### SUPPLIED MATERIAL
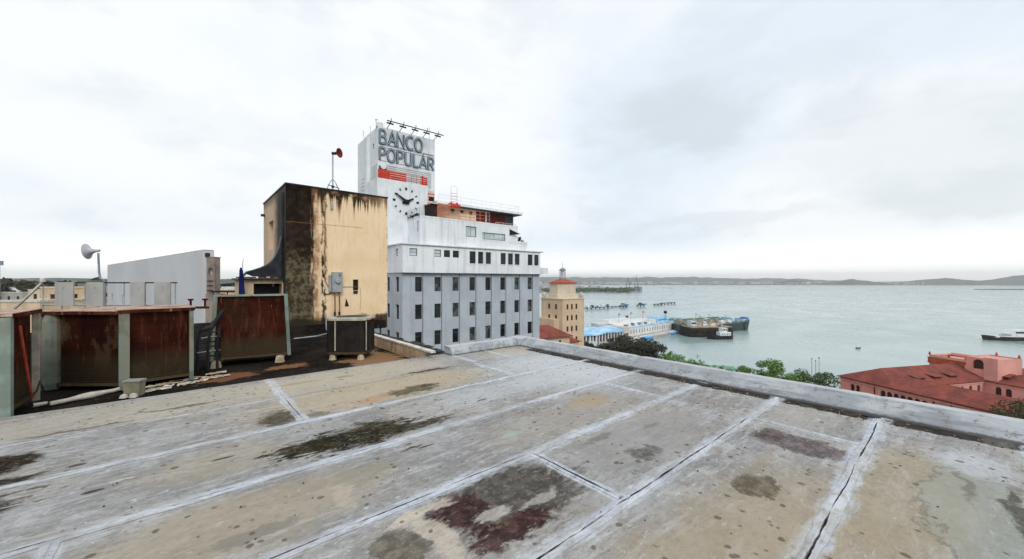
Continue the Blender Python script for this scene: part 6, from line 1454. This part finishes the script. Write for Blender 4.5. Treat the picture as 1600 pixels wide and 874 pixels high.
def finger(pxa, pya, pxb, pyb, label, w=3, h=2.2, blue=False, rails=6):
    fa, fb = 38.6*596/(pya-437), 38.6*596/(pyb-437); ra, rb = (pxa-800)/596*fa, (pxb-800)/596*fb
    L_ = math.hypot(rb-ra, fb-fa); l_, r_ = frame(ra, fa, math.degrees(math.atan2(rb-ra, fb-fa)), SEA)
    t = thing('finger_pier', label, 'pier', l_, r_, 'far finger piers in the bay')
    mb = MB(); mb.box(0, L_, 0, w, h-.9, h); mb.build('deck', M['hull_grey'], t)
    mb = MB(); n_ = max(2, int(L_/8))
    for i in range(n_+1): mb.bar((L_*i/n_, w*.5, -1), (L_*i/n_, w*.5, h-.9), 1.4)
    tag(mb.build('piles', M['bark'], t), kind='stuff')
    if blue:
        rnd = random.Random(2)
        for i in range(rails):
            x = rnd.uniform(0, L_*.9); mb = MB(); mb.box(x, x+rnd.uniform(2,6), .3, w-.3, h+.003, h+rnd.uniform(1.2,3.2)); mb.build('pier_boat', M[rnd.choice(['blue','blue_roof','steel','water_white'])], t)
finger(913, 484.5, 952, 481.8, 'longest far pier with small blue boats, left of the group', 5, 2.4, True, 16)
finger(951, 481.5, 981, 479.6, 'far pier of separate dark piles right of the longest one', 2, 1.8, False)
finger(972, 480.6, 980, 480.0, 'short dark dolphin at the right end of the piled pier', 5, 2.6, True, 3)
finger(998, 479.6, 1008, 479.2, 'isolated dark dolphin in the middle of the group', 5, 2.6, True, 2)
finger(1025, 478.0, 1036, 477.2, 'dark dolphin at the left end of the rightmost far pier', 5, 2.4, False)
finger(1035, 476.6, 1056, 475.3, 'rightmost far pier, a low dark strip', 4, 2.8, False)
# old wakes: thin foam streaks on the water
def wake(pts, w, label):
    P = []
    for px, py in pts: f_ = 38.6*596/(py-437); P.append(Vector((*W((px-800)/596*f_, f_), SEA+.02)))
    mb = MB(); vs = []; n_ = 60
    for i in range(n_+1):
        u = i/n_*(len(P)-1); k = min(int(u), len(P)-2); p = P[k].lerp(P[k+1], u-k); d = (P[k+1]-P[k]).normalized(); nn = Vector((-d.y, d.x, 0))
        ww = w*(.4+.6*abs(N3(i*.31, w)))*min(1, i/6, (n_-i)/6); o_ = nn*w*.8*N3(i*.12, 3+w); vs += [tuple(p+o_+nn*ww), tuple(p+o_-nn*ww)]
    mb.add(vs, [(2*i, 2*i+1, 2*i+3, 2*i+2) for i in range(n_)]); tag(mb.build('foam_streak', M['foam']), label, 'wake', kind='stuff')
def foam():
    t = NT('foam_streak'); P = t.geo.outputs['Position']; n = t.noise(P, .25, 5, .7)
    tr = t.n('ShaderNodeBsdfTransparent'); mx = t.n('ShaderNodeMixShader'); t.done((.55,.62,.62), .6)
    t.l(t.mr(n, .42, .66, 0, .55), mx.inputs[0]); t.l(tr.outputs[0], mx.inputs[1]); t.l(t.b.outputs[0], mx.inputs[2]); t.l(mx.outputs[0], t.out.inputs[0]); return t.mat
M['foam'] = foam()
wake([(1420,534),(1445,540),(1475,548)], 1.1, 'faint white wake in front of the pink roof tower')
wake([(1515,505),(1550,508),(1600,512)], 2.2, 'faint pale wake behind the ferry')
wake([(1210,504),(1310,508),(1450,520)], 1.6, 'long faint pale streak across the middle of the bay')
wake([(1170,490),(1290,494),(1420,499)], 1.5, 'long faint pale streak beyond the cargo barge')

# ================================================================== OLD TOWN AT THE LEFT
def house(name, label, r, f, az, w, d, ztop, wall, roof=None, rows=2, cols=4, parapet=True, group='houses of the old town at the left', cat='house'):
    l_, r_ = frame(r, f, az, 0); t = thing(name, label, cat, l_, r_, group)
    hs = [( (i+.5)*w/cols-.45, (i+.5)*w/cols+.45, ztop-1.0-3.2*j-1.5, ztop-1.0-3.2*j) for i in range(cols) for j in range(rows)]
    hd = [( (i+.5)*d/3-.45, (i+.5)*d/3+.45, ztop-1.0-3.2*j-1.5, ztop-1.0-3.2*j) for i in range(3) for j in range(rows)]
    mb = MB(); mb.wall((0,0),(1,0),w,-36,ztop,hs,.2); mb.wall((w,0),(0,1),d,-36,ztop,hd,.2); mb.wall((w,d),(-1,0),w,-36,ztop); mb.wall((0,d),(0,-1),d,-36,ztop); mb.poly([(0,0,ztop-.5),(w,0,ztop-.5),(w,d,ztop-.5),(0,d,ztop-.5)]); mb.build('wall', M[wall], t)
    me = None
    for a, b, c_, e_ in hs:
        m_ = MB(); m_.box(a,b,.14,.17,c_,e_); m_.build('window', M['brick_dim'], t)
    for a, b, c_, e_ in hd:
        m_ = MB(); m_.box(w-.17,w-.14,a,b,c_,e_); m_.build('window', M['brick_dim'], t)
    if parapet:
        mb = MB(); mb.box(-.1,w+.1,-.1,.15,ztop+.003,ztop+.25); mb.box(w-.15,w+.1,.153,d,ztop+.003,ztop+.25); mb.build('parapet', M[roof or wall], t)
    return t
def at(px, f): return (px-800)/596*f
rnd = random.Random(21)
H = [('flat roofed salmon building at the far left edge', -40, 42, 90, 7.2, 9, -.9, 'pent_wall', 'pvc'),
     ('long low cream roofed building right of the salmon one', 26, 56, 90, 5.5, 9, -1.6, 'cream_pale', 'pvc'),
     ('buff building behind the white end post of the screen', 62, 62, 90, 4.2, 8, .2, 'beige_wall', 'cream_pale'),
     ('small pale building seen between the first two grey boards', 108, 70, 92, 8, 8, -.3, 'cream', 'pvc'),
     ('tall narrow greenish building seen between the first two grey boards', 121, 80, 92, 3.2, 5, 1.2, 'green_post', None),
     ('cream house low between the second board and the pale wall', 130, 56, 92, 7, 7, -1.2, 'cream_pale', None),
     ('pale building on the slope under the hill at far left', -8, 110, 95, 9, 10, -2.2, 'grey_board', 'cream_pale'),
     ('white walled house on the slope under the hill', 44, 100, 88, 7, 9, -1.2, 'cream_pale', None),
     ('small buff house right of the roof pier', 338, 46, 92, 2.4, 6, .3, 'cream', 'pvc'),
     ('pale flat building behind the dark handrail', 346, 120, 92, 12, 9, -.9, 'bank_white', None),
     ('low pale green walled building left of the ochre tower', 352, 75, 92, 5, 6, -.8, 'grey_board', 'green_post')]
H += [('small grey roofed house lowest down, behind the left edge condenser', 14, 70, 88, 6, 6, -3.2, 'grey_board', 'concrete'), ('narrow buff house just left of the white brace', 48, 76, 92, 4, 6, -2.6, 'beige_wall', 'pvc'), ('pink house at far left beyond the vaulted roof', 30, 135, 90, 8, 8, -2.8, 'pink_pale', 'grey_board'), ('tiny white house under the dark trees at far left', 2, 150, 90, 7, 7, -1.6, 'bank_white', 'concrete'), ('tan block below the hill between white brace and first board', 72, 120, 90, 7, 7, -1.2, 'beige_wall', None)]
for lb, px, f, az, w, d, zt_, wl, rf in H: house('town_house', lb, at(px, f), f, az, w, d, zt_, wl, rf, 2, max(1, int(w/3)), True)
t = thing('market_hall', 'low white vaulted roof among the houses at far left', 'building', *frame(at(22, 62), 62, 92, 0))
mb = MB(); n = 10; vs = []
for i in range(n+1):
    a = math.pi*i/n; vs += [(5-5*math.cos(a), 0, -3.0+1.5*math.sin(a)), (5-5*math.cos(a), 8, -3.0+1.5*math.sin(a))]
mb.add(vs, [(2*i,2*i+2,2*i+3,2*i+1) for i in range(n)]+[tuple(2*i for i in range(n+1))]); mb.build('roof', M['bank_white'], t)
mb = MB(); mb.wall((0.1,.1),(1,0),9.8,-36,-3.0); mb.wall((9.9,.1),(0,1),7.8,-36,-3.0); mb.build('wall', M['cream_pale'], t)
t = thing('floodlight_mast', 'tiny blue grey floodlight at the left edge of the picture above the roofs', 'lamp', (*W(at(-1.5, 22), 22), -3))
mb = MB(); mb.bar((0,0,0),(0,0,5.4),.06); mb.build('pole', M['pole_blue'], t); mb = MB(); mb.box(-.1,.14,-.1,.1,5.42,5.68); mb.build('head', M['pole_blue'], t)

# ================================================================== AIR
mb = MB(); mb.box(-6000, 6000, -6000, 6000, SEA-1.0, 74)
hz = mb.build('haze', []); tag(hz, kind='stuff')
hm = bpy.data.materials.new('haze'); hm.use_nodes = True; hm.node_tree.nodes.clear()
o_ = hm.node_tree.nodes.new('ShaderNodeOutputMaterial'); v_ = hm.node_tree.nodes.new('ShaderNodeVolumePrincipled')
v_.inputs['Color'].default_value = (.98,.99,1.0,1); v_.inputs['Density'].default_value = 1.9e-4; v_.inputs['Anisotropy'].default_value = .75
hm.node_tree.links.new(v_.outputs[0], o_.inputs['Volume']); hz.data.materials.append(hm)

### WHAT THE TASK REQUIRES
Whichever lines contain the string "picture", select and copy them.

### SOLUTION FOR THIS TASK
Continue the Blender Python script for this scene: part 6, from line 1454. This part finishes the script. Write for Blender 4.5. Treat the picture as 1600 pixels wide and 874 pixels high.
t = thing('floodlight_mast', 'tiny blue grey floodlight at the left edge of the picture above the roofs', 'lamp', (*W(at(-1.5, 22), 22), -3))